Anne grew up in Box Hill and worked as a kindergarten teacher before sailing to England with her friend Ruth. At the age of 20 and working as a community activist in London.

Next up was a trip to Canada to stay with her brother, who was studying architecture at the University of Toronto. Anne and Ruth both found jobs, bought a car and went on a mammoth road and camping trip across Canada and America with her brother and his friend. They rode donkeys down the Grand Canyon, slept in tents wherever they could pitch them and slowly made their way through the states and then back up to Canada.

Anne and Ruth ended up working in Canada and during the early 1960’s set sail back home to Australia. En-route they stopped off at Fiji where they were offered the opportunity to start up a YWCA (Young Women’s Christian Association) as well as starting the first multi-racial kindergarten in the country. For the 11 years she stayed in Fiji, Anne was deeply involved in early childhood education, women’s human rights, and public affairs advocacy, including the fight against nuclear testing in the Pacific.

“They were very happy, busy years,” Anne says. “I loved them.”

Then Anne was offered a scholarship by Pacific Conference of Churches in Developing Education at Indiana University. “This changed my career path,” she says.

Those years led her to undertake graduate study in development communications in the USA, following which she was asked to help establish the International Women’s Tribune Centre (IWTC) in New York. This thrust her into the centre of a global campaign for women’s human rights that spanned the next three decades.

Anne gave speeches, led protest marches, waved banners and wrote training manuals on how women’s rights could be implemented by governments in developing countries. She never lost sight of her focus: equal rights for women.

Anne had by now obtained her doctorate and was based at the IWTC headquarters opposite the United Nations where Anne and her colleagues met and worked alongside women from every world region on issues affecting their lives and the lives of their communities. Anne and the IWTC were involved in the historic series of UN world conferences on women held in various countries from 1975 to 1995.

Anne has a treasure trove of powerful stories; of some of the women she met at meetings, workshops and other events in Africa, Asia, Pacific, Caribbean and Latin America.
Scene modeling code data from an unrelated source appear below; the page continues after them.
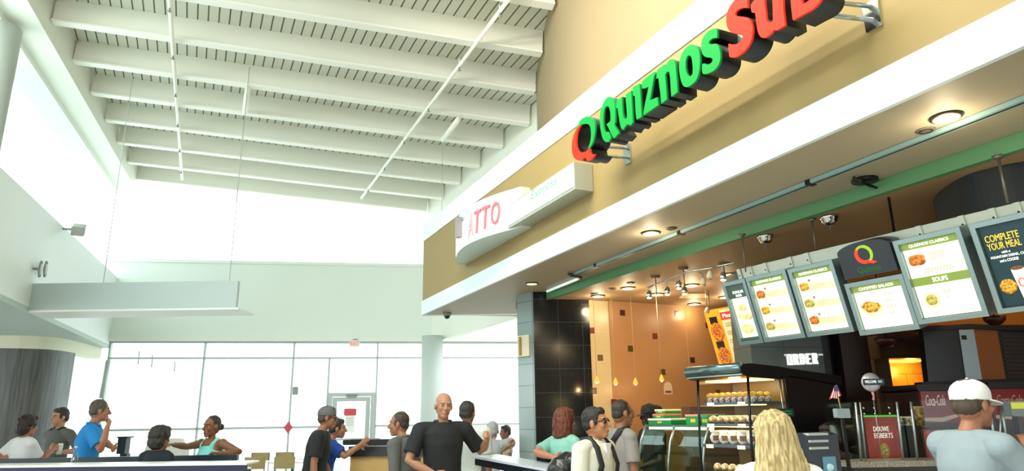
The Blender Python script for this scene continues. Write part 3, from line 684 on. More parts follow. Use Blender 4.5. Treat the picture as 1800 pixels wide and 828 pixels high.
def b_popular(F, w, h, t):
    sheet_panel(F, w, h, t, sheet('lit_pale_yellow', '#f6eebc', .75, color2='#fdf6e0', nscale=6))
    MB().fbox(F, 0, w, h*.76, h, .006, .009).build('header', mat('header_dark_green', '#41584d', .5, emit=.25), t)
    text('POPULAR', F, w*.2, h*.84, w*.62, h*.05, HWH, t, wo=.009); text('SUBS', F, w*.33, h*.78, w*.34, h*.042, HWH, t, wo=.009)
    lines(F, w*.12, h*.92, w*.75, 1, t, HWH)
    for k, (a, b, r) in enumerate(((.5, .58, .24), (.3, .42, .2), (.68, .40, .22), (.45, .2, .33))):
        blob(F, w*a, h*b, w*r, w*r*.7, .006, .009+.001*k, 16, .3, k+3).build('food_picture', [sheet('food_pale_a', '#ead486', .6, color2='#d69a7c', nscale=25), sheet('food_pale_b', '#efe0a0', .6, color2='#c2b562', nscale=30)][k % 2], t)
    MB().fbox(F, 0, w, 0, h*.045, .006, .009).build('footer', mat('header_dark_green'), t)
def b_classic(F, w, h, t, sd=0):
    sheet_panel(F, w, h, t)
    MB().fbox(F, 0, w, h*.90, h, .006, .009).build('header', OLV, t)
    text('QUIZNOS CLASSICS', F, w*.12, h*.925, w*.76, h*.05, HWH, t, wo=.009)
    for k in range(3):
        v = h*(.74-.28*k)
        MB().fbox(F, w*.05, w*.97, v-h*.09, v+h*.02, .006, .0075).build('yellow_wash', YEL, t)
        blob(F, w*.16, v, w*.13, h*.07, .0075, .011, 16, .2, k+sd, .8).build('food_picture', FOODS[(k+sd) % 3], t)
        lines(F, w*.36, v+h*.03, w*.4, 4, t, seed=k+sd, dv=.013); lines(F, w*.86, v+h*.045, w*.08, 1, t)
        MB().lathe(F.p(w*.33, v+h*.085, .006), [(.011, 0), (.011, .003)], 12, F.n).build('number_mark', INK, t)
def b_salad(F, w, h, t):
    sheet_panel(F, w, h, t)
    MB().fbox(F, 0, w, h*.86, h, .006, .009).build('header', OLV, t)
    text('CHOPPED SALADS', F, w*.14, h*.895, w*.7, h*.07, HWH, t, wo=.009)
    MB().prism(F, [[(w*.04, h*.5), (w*.3, h*.6), (w*.52, h*.56), (w*.5, h*.36), (w*.3, h*.2), (w*.16, h*.26)]], .006, .009).build('salad_bowl', sheet('bowl_print', '#efe0b4', .6), t)
    blob(F, w*.28, h*.5, w*.21, h*.12, .009, .012, 22, .35, 4).build('salad_picture', FOODS[1], t)
    for k in range(4):
        lines(F, w*.58, h*(.74-.14*k), w*.2, 2, t, seed=k); text(('6.79', '7.19', '6.49', '7.59')[k] if 0 else '7.29', F, w*.86, h*(.72-.14*k), w*.11, h*.045, INKD, t, name='price')
def b_soup(F, w, h, t):
    sheet_panel(F, w, h, t)
    MB().fbox(F, 0, w, h*.91, h, .006, .009).build('header', OLV, t); text('QUIZNOS CLASSICS', F, w*.14, h*.93, w*.7, h*.045, HWH, t, wo=.009)
    blob(F, w*.2, h*.76, w*.15, h*.075, .006, .011, 18, .12, 1, .7).build('food_picture', FOODS[0], t)
    lines(F, w*.42, h*.82, w*.42, 5, t, seed=4); lines(F, w*.25, h*.62, w*.6, 3, t, seed=5)
    MB().fbox(F, w*.0, w, h*.42, h*.53, .006, .009).build('soups_band', OLV, t); text('SOUPS', F, w*.36, h*.445, w*.26, h*.06, HWH, t, wo=.009)
    MB().lathe(F.p(w*.24, h*.22, .006), [(w*.145, 0), (w*.145, .003), (w*.11, .004), (.001, .004)], 24, F.n).build('soup_bowl', sheet('soup_bowl_print', '#e9e2b0', .6), t)
    blob(F, w*.24, h*.22, w*.1, w*.1, .0101, .013, 18, .1, 8).build('soup_picture', FOODS[2], t)
    lines(F, w*.46, h*.32, w*.16, 2, t, seed=6); lines(F, w*.46, h*.22, w*.1, 1, t, seed=6)
    for a, b, s_ in ((.66, .27, '3.99'), (.84, .27, '5.29'), (.66, .17, '3.99'), (.84, .17, '5.29')): text(s_, F, w*a, h*b, w*.12, h*.038, INKD, t, name='price')
def b_meal(F, w, h, t):
    sheet_panel(F, w, h, t, mat('meal_board_teal', '#10333a', .4, emit=.35))
    yl = sheet('meal_yellow', '#f0c13a', .8)
    text('COMPLETE', F, w*.06, h*.80, w*.62, h*.085, yl, t, wo=.006); text('YOUR MEAL', F, w*.06, h*.70, w*.62, h*.085, yl, t, wo=.006)
    text('with a', F, w*.28, h*.645, w*.16, h*.03, HWH, t, wo=.006); text('FOUNTAIN DRINK, CHIPS', F, w*.06, h*.59, w*.7, h*.034, HWH, t, wo=.006); text('and a COOKIE', F, w*.2, h*.54, w*.34, h*.034, HWH, t, wo=.006)
    MB().lathe(F.p(w*.2, h*.24, .006), [(w*.155, 0), (w*.155, .004), (w*.12, .007)], 22, F.n).build('cookie_picture', sheet('cookie_print', '#e6a52e', .7, color2='#8a5a18', nscale=60), t)
    MB().lathe(F.p(w*.62, h*.33, .006), [(w*.12, 0), (w*.12, .003)], 22, F.n).build('lime_picture', sheet('lime_print', '#9ab53a', .6), t)
    MB().prism(F, [[(w*.34, h*.44), (w*.58, h*.44), (w*.54, h*.08), (w*.4, h*.08)]], .006, .011).build('cup_picture', sheet('cup_print', '#f6e9d6', .85), t)
    blob(F, w*.46, h*.445, w*.125, h*.025, .006, .013, 18, 0, 1).build('cup_lid', sheet('cup_coffee', '#6d4a2c', .5), t)
    MB().tube([F.p(w*.47+w*.055*math.cos(a*PI/10), h*.27+h*.05*math.sin(a*PI/10), .012) for a in range(20)], .004, 5, closed=True).build('cup_emblem', sheet('cup_red', '#c8563a', .7), t)
board([(1270.4, 497.6), (1310, 489.6), (1343.7, 602), (1301.3, 607)], 'narrow lit menu board with a dark green header reading popular subs', b_popular)
board([(1310, 489), (1380.6, 472.6), (1417.6, 592), (1347, 602)], 'lit sandwich menu board between the narrow board and its larger twin', lambda *a: b_classic(*a, 0))
board([(1386, 476), (1465.4, 453), (1500, 582), (1421, 593)], 'lit sandwich menu board with three pictures just before the dark arched logo panel', lambda *a: b_classic(*a, 1))
board([(1486.5, 499.6), (1587.6, 480), (1617, 576), (1512.6, 591.6)], 'small lit menu board for chopped salads under the logo panel', b_salad)
board([(1566.4, 424.6), (1687, 398.5), (1741, 555), (1620, 569.7)], 'largest cream menu board with a sandwich above and soups below', b_soup)
board([(1701.8, 396.9), (1822, 366), (1878, 535), (1759, 553.4)], 'dark teal board with yellow words COMPLETE YOUR MEAL', b_meal)
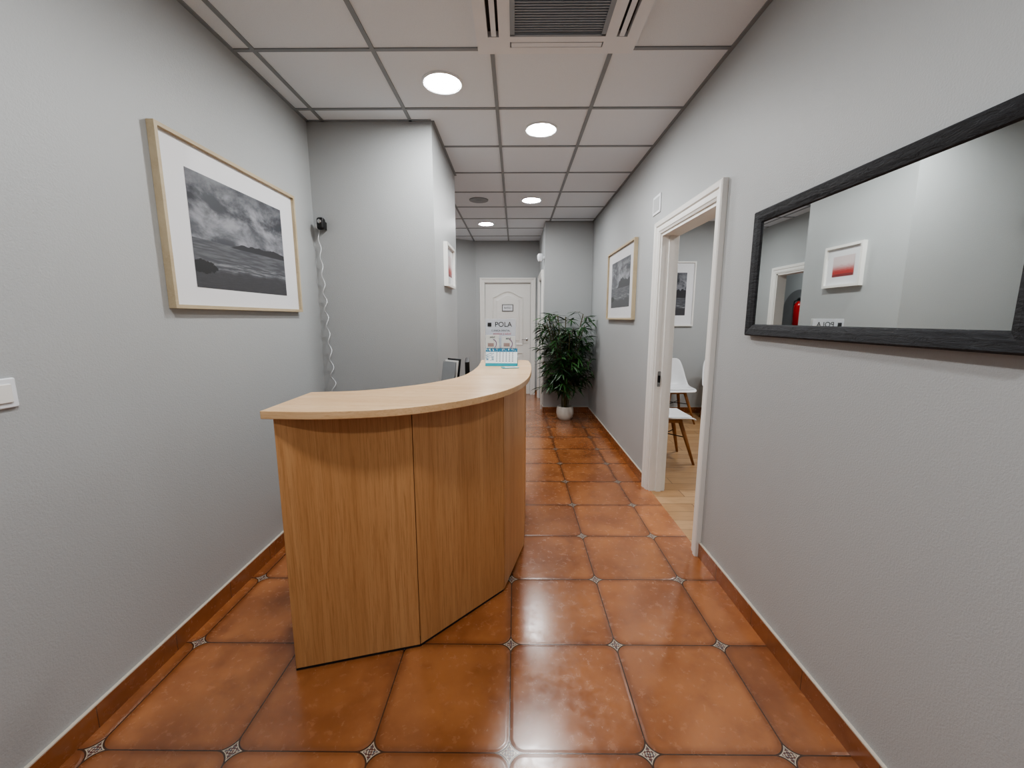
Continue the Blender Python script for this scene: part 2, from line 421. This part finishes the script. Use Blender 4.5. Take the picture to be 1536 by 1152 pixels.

She is the author of A World of Change: My Life in the Global Women’s Movement.

Anne says “I do have a sense of pride that I helped a lot of women, however collectively it was the achievement of women worldwide.”

In 2002 Anne returned to Australia, and back to the flat in South Bank she bought in 1999. A few years later Anne and Elizabeth bought an apartment in Carlton until Anne’s health declined, making it difficult to live safely at home by herself during the day while Elizabeth worked.

Last year she moved to Hawthorn Community and immediately felt at home “The staff are very kind, caring and compassionate, make my family always feel welcome and the food is excellent,” she says. “I am well looked after and I’m very happy here.”

Her sense of humour after all these years is still keen. “Yes, I’m Anne with an ‘e’ named after Anne of Green Gables,” she laughs.

And while she has a lifetime of memories, there are still lots of surprises to delight her. Recently a Fiji-themed luncheon was held at Hawthorn Community and she enjoyed every minute of it!